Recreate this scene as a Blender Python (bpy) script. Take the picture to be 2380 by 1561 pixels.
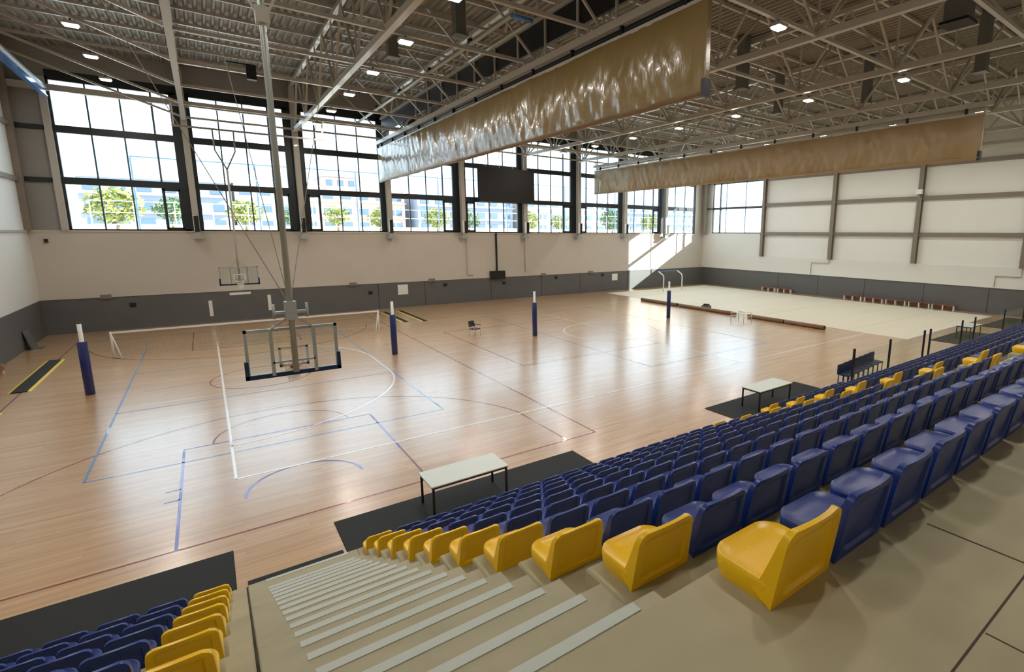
import bpy, bmesh, math, random
from mathutils import Vector, Matrix, noise
random.seed(7)
for o in list(bpy.data.objects): bpy.data.objects.remove(o)
SC = bpy.context.scene
COL = SC.collection
PI = math.pi

# ------------------------------------------------------------------ camera
IW, IH = 2380, 1561
FPX, CXP, CYP = 1188.73, 1385.34, 749.37
YAW, PITCH, ROLL = 0.649697, 0.173166, 0.0063047
CAMP = Vector((-0.0589, -14.8236, 6.0756))
def cam_axes():
    cy, sy, cp, sp = math.cos(YAW), math.sin(YAW), math.cos(PITCH), math.sin(PITCH)
    f = Vector((sy*cp, cy*cp, -sp)); r = Vector((cy, -sy, 0)); u = r.cross(f)
    cr, sr = math.cos(ROLL), math.sin(ROLL)
    return cr*r + sr*u, -sr*r + cr*u, f
CR, CU, CF = cam_axes()
cam = bpy.data.objects.new('camera', bpy.data.cameras.new('camera'))
COL.objects.link(cam)
cam.data.sensor_width = 36.0
cam.data.lens = FPX/IW*36.0
cam.data.shift_x = (IW/2-CXP)/IW
cam.data.shift_y = (CYP-IH/2)/IW
cam.data.clip_start = 0.05; cam.data.clip_end = 600
cam.matrix_world = Matrix(((CR.x, CU.x, -CF.x, CAMP.x), (CR.y, CU.y, -CF.y, CAMP.y), (CR.z, CU.z, -CF.z, CAMP.z), (0, 0, 0, 1)))
SC.camera = cam
def project(p):
    d = Vector(p)-CAMP; z = d.dot(CF)
    if z < 0.05: return None
    return CXP+FPX*d.dot(CR)/z, CYP-FPX*d.dot(CU)/z, z

# ------------------------------------------------------------------ world, sun, exposure
vs = SC.view_settings
SC.display_settings.display_device = 'sRGB'
vs.view_transform = 'Standard'; vs.look = 'None'; vs.gamma = 1.0; vs.use_curve_mapping = False
vs.exposure = 0.0
LAMP_W = 105.0
SKY_S = 5.0
SUN_E = 24.0
world = bpy.data.worlds.new('sky'); SC.world = world
world.use_nodes = True
wn = world.node_tree; wn.nodes.clear()
wo = wn.nodes.new('ShaderNodeOutputWorld'); wb = wn.nodes.new('ShaderNodeBackground')
wb.inputs['Color'].default_value = (0.58, 0.69, 0.78, 1)
wb.inputs['Strength'].default_value = SKY_S
wn.links.new(wb.outputs[0], wo.inputs[0])
sd = bpy.data.lights.new('sun', 'SUN'); sd.energy = SUN_E; sd.angle = math.radians(0.6); sd.color = (1, 0.95, 0.86)
sun = bpy.data.objects.new('sun', sd); COL.objects.link(sun)
sun.rotation_euler = Vector((-1.5, 1.0, -0.81)).to_track_quat('-Z', 'Y').to_euler()
sun.location = (70, -20, 50)

# ------------------------------------------------------------------ materials
def mat(name, col, rough=0.5, metal=0.0, coat=0.0, spec=0.5, var=0.0, vscale=4.0, stretch=(1, 1, 1), bump=0.0, bscale=30.0, bstretch=(1, 1, 1), emit=None, estr=0.0):
    m = bpy.data.materials.new(name); m.use_nodes = True
    nt = m.node_tree; b = nt.nodes['Principled BSDF']
    b.inputs['Base Color'].default_value = (*col, 1); b.inputs['Roughness'].default_value = rough
    b.inputs['Metallic'].default_value = metal; b.inputs['Coat Weight'].default_value = coat
    b.inputs['Specular IOR Level'].default_value = spec
    if var or bump:
        tc = nt.nodes.new('ShaderNodeTexCoord')
    if var:
        mp = nt.nodes.new('ShaderNodeMapping'); mp.inputs['Scale'].default_value = stretch
        n = nt.nodes.new('ShaderNodeTexNoise'); n.inputs['Scale'].default_value = vscale; n.inputs['Detail'].default_value = 6
        r = nt.nodes.new('ShaderNodeValToRGB')
        r.color_ramp.elements[0].position = 0.3; r.color_ramp.elements[1].position = 0.7
        r.color_ramp.elements[0].color = (*[c*(1-var) for c in col], 1)
        r.color_ramp.elements[1].color = (*[min(1, c*(1+var)) for c in col], 1)
        nt.links.new(tc.outputs['Object'], mp.inputs[0]); nt.links.new(mp.outputs[0], n.inputs[0])
        nt.links.new(n.outputs[0], r.inputs[0]); nt.links.new(r.outputs[0], b.inputs['Base Color'])
    if bump:
        mp2 = nt.nodes.new('ShaderNodeMapping'); mp2.inputs['Scale'].default_value = bstretch
        n2 = nt.nodes.new('ShaderNodeTexNoise'); n2.inputs['Scale'].default_value = bscale; n2.inputs['Detail'].default_value = 3
        bp = nt.nodes.new('ShaderNodeBump'); bp.inputs['Strength'].default_value = bump; bp.inputs['Distance'].default_value = 0.02
        nt.links.new(tc.outputs['Object'], mp2.inputs[0]); nt.links.new(mp2.outputs[0], n2.inputs[0])
        nt.links.new(n2.outputs[0], bp.inputs['Height']); nt.links.new(bp.outputs[0], b.inputs['Normal'])
    if emit:
        b.inputs['Emission Color'].default_value = (*emit, 1); b.inputs['Emission Strength'].default_value = estr
    return m
def srgb(r, g, b):
    f = lambda c: (c/255/12.92) if c/255 <= 0.04045 else ((c/255+0.055)/1.055)**2.4
    return (f(r), f(g), f(b))

def wood_floor():
    m = bpy.data.materials.new('sports_parquet'); m.use_nodes = True
    nt = m.node_tree; b = nt.nodes['Principled BSDF']
    tc = nt.nodes.new('ShaderNodeTexCoord')
    br = nt.nodes.new('ShaderNodeTexBrick')
    br.inputs['Scale'].default_value = 1.0; br.inputs['Brick Width'].default_value = 1.8; br.inputs['Row Height'].default_value = 0.13
    br.inputs['Mortar Size'].default_value = 0.0015; br.inputs['Mortar Smooth'].default_value = 0.3
    br.inputs['Color1'].default_value = (*srgb(207, 168, 124), 1); br.inputs['Color2'].default_value = (*srgb(195, 153, 108), 1)
    br.inputs['Mortar'].default_value = (*srgb(168, 130, 96), 1)
    br.offset = 0.37
    nt.links.new(tc.outputs['Object'], br.inputs[0])
    mp = nt.nodes.new('ShaderNodeMapping'); mp.inputs['Scale'].default_value = (0.22, 5.5, 1)
    n = nt.nodes.new('ShaderNodeTexNoise'); n.inputs['Scale'].default_value = 1.6; n.inputs['Detail'].default_value = 7
    nt.links.new(tc.outputs['Object'], mp.inputs[0]); nt.links.new(mp.outputs[0], n.inputs[0])
    mix = nt.nodes.new('ShaderNodeMix'); mix.data_type = 'RGBA'; mix.blend_type = 'OVERLAY'; mix.inputs[0].default_value = 0.38
    nt.links.new(br.outputs[0], mix.inputs[6]); nt.links.new(n.outputs[0], mix.inputs[7])
    nt.links.new(mix.outputs[2], b.inputs['Base Color'])
    b.inputs['Roughness'].default_value = 0.30
    b.inputs['Coat Weight'].default_value = 1.0; b.inputs['Coat Roughness'].default_value = 0.20
    mp2 = nt.nodes.new('ShaderNodeMapping'); mp2.inputs['Scale'].default_value = (0.5, 6.0, 1)
    n2 = nt.nodes.new('ShaderNodeTexNoise'); n2.inputs['Scale'].default_value = 1.0; n2.inputs['Detail'].default_value = 4
    bp = nt.nodes.new('ShaderNodeBump'); bp.inputs['Strength'].default_value = 0.4; bp.inputs['Distance'].default_value = 0.004
    nt.links.new(tc.outputs['Object'], mp2.inputs[0]); nt.links.new(mp2.outputs[0], n2.inputs[0])
    nt.links.new(n2.outputs[0], bp.inputs['Height']); nt.links.new(bp.outputs[0], b.inputs['Normal']); nt.links.new(bp.outputs[0], b.inputs['Coat Normal'])
    return m
def glass_mat(name, tint=(0.93, 0.98, 1.0), gl=0.07, graze=0.75):
    m = bpy.data.materials.new(name); m.use_nodes = True
    nt = m.node_tree; nt.nodes.clear()
    o = nt.nodes.new('ShaderNodeOutputMaterial'); t = nt.nodes.new('ShaderNodeBsdfTransparent'); g = nt.nodes.new('ShaderNodeBsdfGlossy')
    t.inputs[0].default_value = (*tint, 1); g.inputs['Roughness'].default_value = 0.02
    fr = nt.nodes.new('ShaderNodeLayerWeight'); fr.inputs['Blend'].default_value = 0.5
    pw = nt.nodes.new('ShaderNodeMath'); pw.operation = 'POWER'; pw.inputs[1].default_value = 5.0
    ml = nt.nodes.new('ShaderNodeMath'); ml.operation = 'MULTIPLY_ADD'; ml.inputs[1].default_value = graze; ml.inputs[2].default_value = gl*0.5
    nt.links.new(fr.outputs['Facing'], pw.inputs[0]); nt.links.new(pw.outputs[0], ml.inputs[0])
    mx = nt.nodes.new('ShaderNodeMixShader')
    nt.links.new(ml.outputs[0], mx.inputs[0]); nt.links.new(t.outputs[0], mx.inputs[1]); nt.links.new(g.outputs[0], mx.inputs[2]); nt.links.new(mx.outputs[0], o.inputs[0])
    return m
def net_mat(name, col, scale, width):
    m = bpy.data.materials.new(name); m.use_nodes = True
    nt = m.node_tree; b = nt.nodes['Principled BSDF']
    b.inputs['Base Color'].default_value = (*col, 1)
    tc = nt.nodes.new('ShaderNodeTexCoord'); br = nt.nodes.new('ShaderNodeTexBrick'); br.offset = 0
    br.inputs['Scale'].default_value = 1; br.inputs['Brick Width'].default_value = scale; br.inputs['Row Height'].default_value = scale
    br.inputs['Mortar Size'].default_value = width; br.inputs['Mortar Smooth'].default_value = 0
    br.inputs['Color1'].default_value = (0, 0, 0, 1); br.inputs['Color2'].default_value = (0, 0, 0, 1); br.inputs['Mortar'].default_value = (1, 1, 1, 1)
    sx = nt.nodes.new('ShaderNodeSeparateXYZ'); cb = nt.nodes.new('ShaderNodeCombineXYZ')
    nt.links.new(tc.outputs['Object'], sx.inputs[0]); nt.links.new(sx.outputs[0], cb.inputs[0]); nt.links.new(sx.outputs[2], cb.inputs[1])
    nt.links.new(cb.outputs[0], br.inputs[0]); nt.links.new(br.outputs['Fac'], b.inputs['Alpha'])
    return m
M = {}
M['floor'] = wood_floor()
M['plaster'] = mat('white_plaster', srgb(204, 196, 185), 0.75, var=0.02, vscale=0.6, bump=0.05, bscale=60)
M['dado'] = mat('grey_wall_panel', srgb(98, 98, 98), 0.55, var=0.04, vscale=1.0)
M['panel'] = mat('white_sandwich_panel', srgb(233, 233, 228), 0.5, var=0.015, vscale=0.5)
M['ledge'] = mat('white_ledge_plaster', srgb(228, 227, 222), 0.7, var=0.015, vscale=0.5)
M['greypanel'] = mat('grey_metal_panel', srgb(150, 147, 142), 0.55)
M['steel'] = mat('white_painted_steel', srgb(186, 181, 171), 0.36, coat=0.25)
M['girt'] = mat('taupe_steel_girt', srgb(132, 122, 110), 0.45, var=0.06, vscale=2)
M['deck'] = mat('corrugated_roof_deck', srgb(138, 131, 119), 0.55, var=0.04, vscale=0.4)
M['dark'] = mat('dark_anodised_frame', srgb(32, 38, 42), 0.4)
M['mullion'] = mat('slate_mullion', srgb(66, 92, 112), 0.4)
M['black'] = mat('black_rubber', srgb(24, 24, 24), 0.75, var=0.1, vscale=3)
M['blackm'] = mat('black_metal', srgb(18, 18, 20), 0.45)
M['blue'] = mat('blue_seat_plastic', srgb(20, 52, 134), 0.32, spec=0.5, bump=0.03, bscale=160)
M['yellow'] = mat('yellow_seat_plastic', srgb(250, 200, 0), 0.28, spec=0.5, bump=0.03, bscale=160)
M['concrete'] = mat('stand_concrete', srgb(176, 166, 134), 0.62, var=0.10, vscale=1.3, stretch=(1, 2.2, 1), bump=0.08, bscale=40)
M['concrete2'] = mat('stair_concrete', srgb(174, 166, 138), 0.62, var=0.09, vscale=2.2, stretch=(1, 2.2, 1), bump=0.08, bscale=40)
M['strip'] = mat('grey_nosing_strip', srgb(196, 202, 194), 0.55, bump=0.15, bscale=120)
M['joint'] = mat('dark_joint', srgb(70, 62, 48), 0.8)
M['gold'] = mat('gold_vinyl', srgb(134, 112, 68), 0.24, coat=0.35, spec=0.6, bump=0.8, bscale=2.4, bstretch=(1, 1.8, 0.9))
M['gold2'] = mat('tan_vinyl', srgb(160, 136, 96), 0.36, spec=0.5, bump=0.35, bscale=1.6, bstretch=(1, 1.4, 0.5))
M['golddark'] = mat('brown_vinyl_hem', srgb(118, 92, 56), 0.4, bump=0.2, bscale=3)
M['white'] = mat('white_paint', srgb(236, 236, 232), 0.4)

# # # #

What the task requires – Write out the lines from the start of the material to the line with "PI = math.pi", inclusive and exactly. Skip the pictures.

Completed exercise –
Recreate this scene as a Blender Python (bpy) script. Take the picture to be 2380 by 1561 pixels.
import bpy, bmesh, math, random
from mathutils import Vector, Matrix, noise
random.seed(7)
for o in list(bpy.data.objects): bpy.data.objects.remove(o)
SC = bpy.context.scene
COL = SC.collection
PI = math.pi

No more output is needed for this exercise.